Many factors affect range for any broadband wireless product.  Some factors include the terrain and density/height of tree cover.  Hills and valleys can block or partially reflect signals.  Bodies of water such as rivers and lakes are highly reflective of RF transmissions.  Fortunately OFDM can often turn this to an advantage---but not always.  The RF shadow of large buildings can create dead spots directly behind them, particularly if license-free spectrums are being used (with their attendant lower power allotments).  How busy the RF environment of a city or town is can greatly degrade signals---meaning that properly designed and well thought out networks are always desired.  The physics of radio transmission dictate that the greater the range between the base station and customer radio, the lower the amount of bandwidth that can be delivered, even in an extremely well-designed network.  The climate can affect radio performance---despite this there are ubiquitous wireless networks deployed today with great success in frozen Alaskan oil fields as well as lush South American and Asian climates.  And increasingly WiMAX radio antenna technology coupled with the inherent advantages of OFDM/OFDMA based radios can be a major factor in range and bandwidth capability.  The new multiple input multiple output (MIMO) and adaptive antenna systems (AAS) based antenna systems promise to maintain and even link connection and link budgets with much higher bandwidth than older technology. 

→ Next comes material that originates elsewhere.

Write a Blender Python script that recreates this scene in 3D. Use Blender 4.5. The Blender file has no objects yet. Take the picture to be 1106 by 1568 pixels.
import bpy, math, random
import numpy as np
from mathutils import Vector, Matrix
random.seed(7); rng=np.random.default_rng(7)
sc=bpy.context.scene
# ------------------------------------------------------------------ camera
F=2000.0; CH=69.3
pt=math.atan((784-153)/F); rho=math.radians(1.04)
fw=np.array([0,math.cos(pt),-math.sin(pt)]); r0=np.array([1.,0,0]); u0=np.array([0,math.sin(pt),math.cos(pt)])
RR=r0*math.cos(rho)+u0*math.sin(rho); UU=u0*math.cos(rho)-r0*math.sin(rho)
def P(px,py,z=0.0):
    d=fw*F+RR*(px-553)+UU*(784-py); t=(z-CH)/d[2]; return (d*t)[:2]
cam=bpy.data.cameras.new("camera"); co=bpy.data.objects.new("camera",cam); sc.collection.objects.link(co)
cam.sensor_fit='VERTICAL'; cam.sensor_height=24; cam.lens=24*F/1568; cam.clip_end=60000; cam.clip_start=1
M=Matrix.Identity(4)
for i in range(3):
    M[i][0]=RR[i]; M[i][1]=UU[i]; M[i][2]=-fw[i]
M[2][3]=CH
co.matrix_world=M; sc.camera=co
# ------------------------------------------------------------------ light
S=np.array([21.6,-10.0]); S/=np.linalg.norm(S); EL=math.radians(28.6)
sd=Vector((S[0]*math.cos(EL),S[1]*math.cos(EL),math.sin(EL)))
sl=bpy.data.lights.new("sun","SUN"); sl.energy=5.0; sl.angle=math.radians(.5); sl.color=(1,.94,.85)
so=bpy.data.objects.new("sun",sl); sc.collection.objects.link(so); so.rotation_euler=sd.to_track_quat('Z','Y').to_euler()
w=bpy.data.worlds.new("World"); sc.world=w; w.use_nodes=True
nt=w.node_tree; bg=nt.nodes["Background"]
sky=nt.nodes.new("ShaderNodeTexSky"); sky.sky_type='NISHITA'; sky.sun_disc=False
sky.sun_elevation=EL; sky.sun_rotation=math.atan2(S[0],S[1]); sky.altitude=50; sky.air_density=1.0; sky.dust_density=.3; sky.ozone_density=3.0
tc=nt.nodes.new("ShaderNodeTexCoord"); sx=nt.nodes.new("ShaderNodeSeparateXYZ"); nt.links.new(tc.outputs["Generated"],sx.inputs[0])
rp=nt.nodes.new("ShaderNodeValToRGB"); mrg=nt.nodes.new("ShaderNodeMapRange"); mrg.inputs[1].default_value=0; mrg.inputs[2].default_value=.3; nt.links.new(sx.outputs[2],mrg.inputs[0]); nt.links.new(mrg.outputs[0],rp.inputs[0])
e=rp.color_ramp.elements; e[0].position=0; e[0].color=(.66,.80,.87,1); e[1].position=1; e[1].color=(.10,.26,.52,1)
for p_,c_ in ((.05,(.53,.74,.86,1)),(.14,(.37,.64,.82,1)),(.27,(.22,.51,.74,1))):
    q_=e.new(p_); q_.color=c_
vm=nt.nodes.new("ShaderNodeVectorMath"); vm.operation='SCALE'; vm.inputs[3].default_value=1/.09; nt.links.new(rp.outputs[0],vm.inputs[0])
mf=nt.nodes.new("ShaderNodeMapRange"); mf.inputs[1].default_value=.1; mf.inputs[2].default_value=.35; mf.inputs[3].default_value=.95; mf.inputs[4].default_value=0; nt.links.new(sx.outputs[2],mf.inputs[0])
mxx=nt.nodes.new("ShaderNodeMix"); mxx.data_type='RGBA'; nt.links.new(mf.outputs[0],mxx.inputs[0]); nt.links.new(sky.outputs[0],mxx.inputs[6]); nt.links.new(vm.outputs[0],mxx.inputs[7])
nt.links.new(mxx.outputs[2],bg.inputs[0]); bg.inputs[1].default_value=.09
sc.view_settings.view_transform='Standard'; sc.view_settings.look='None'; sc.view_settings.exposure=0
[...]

No two cities are exactly alike in terms of the challenges and opportunities presented.  In many respects, broadband wireless remains very much an art form.  However, this is also true for the cellular carriers most of us use daily.  It can be done quite well.  Mobile broadband wireless will be more difficult.  Achieving high quality of service (QOS) will be easier with fixed broadband wireless.  Despite all of these challenges, current broadband wireless is very effectively serving customers even in the most challenging environments.